WARNING: Failure to use this file or other specified files in every Xilinx FPGA design could cause active outputs to be connected together and result in costly damage to the FPGAs or other lab components!

·  Specify implementation options.

§  Click on “rev1(New, OK)”

§  Click Design=>Options.

§  At “Program Options, Implementation” Click “Edit Options”.

§  Add the path to the core-generated *.edn files:

§  Select “Translate”=>Macro Search Path=>Browse to “I:\xilinx\tutorial\cores\,”. Click OK.

·  Produce timing reports for performance estimation

§  Click on “Timing Reports”=>check “Produce Logic Level Timing Report”

§  Click “OK”

·  Specify simulation options to generate output file for the final timing simulation stage in order to verify the functionality whether it meets the specification.

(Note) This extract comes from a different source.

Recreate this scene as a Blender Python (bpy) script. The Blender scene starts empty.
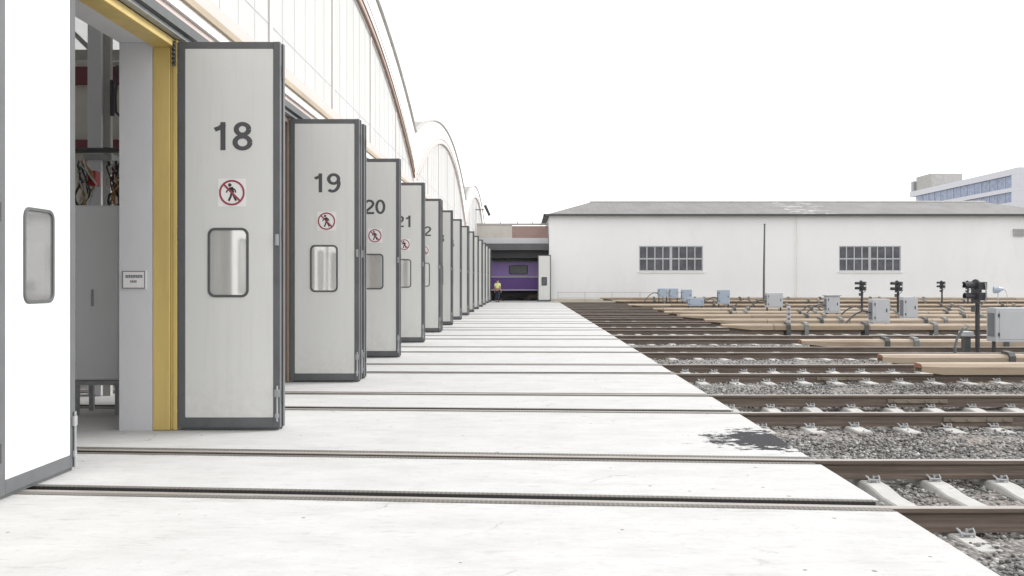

§  “Simulation”=>Choose “ModelSimVHDL”=>Click “Edit Options”

§  Click on “General”=>Check “Correlate Simulation Data to Input Design”

§  Note that the output file will be named “time_sim.vhd” according to the chosen “ModelSim VHDL” choice.

·  Start implementation when every parameter is set properly.

§  Select “rev1 (New, OK)”

§  Design=>Implement

§  The Flow Engine should run through five implementation steps: Translate, Map, Place & Route, Timing (Sim), and Configure, which generates the configuration bit stream. Watch the log window for warnings and errors.

·  View the report files

§  Click on Utilities=>Report Browser

§  In particular, examine the Pad Report for I/O pin assignments. Double check if the pins assigned in “mltring.ucf” file correspond to those in “Pad Report” and make sure that no other pins have been assigned.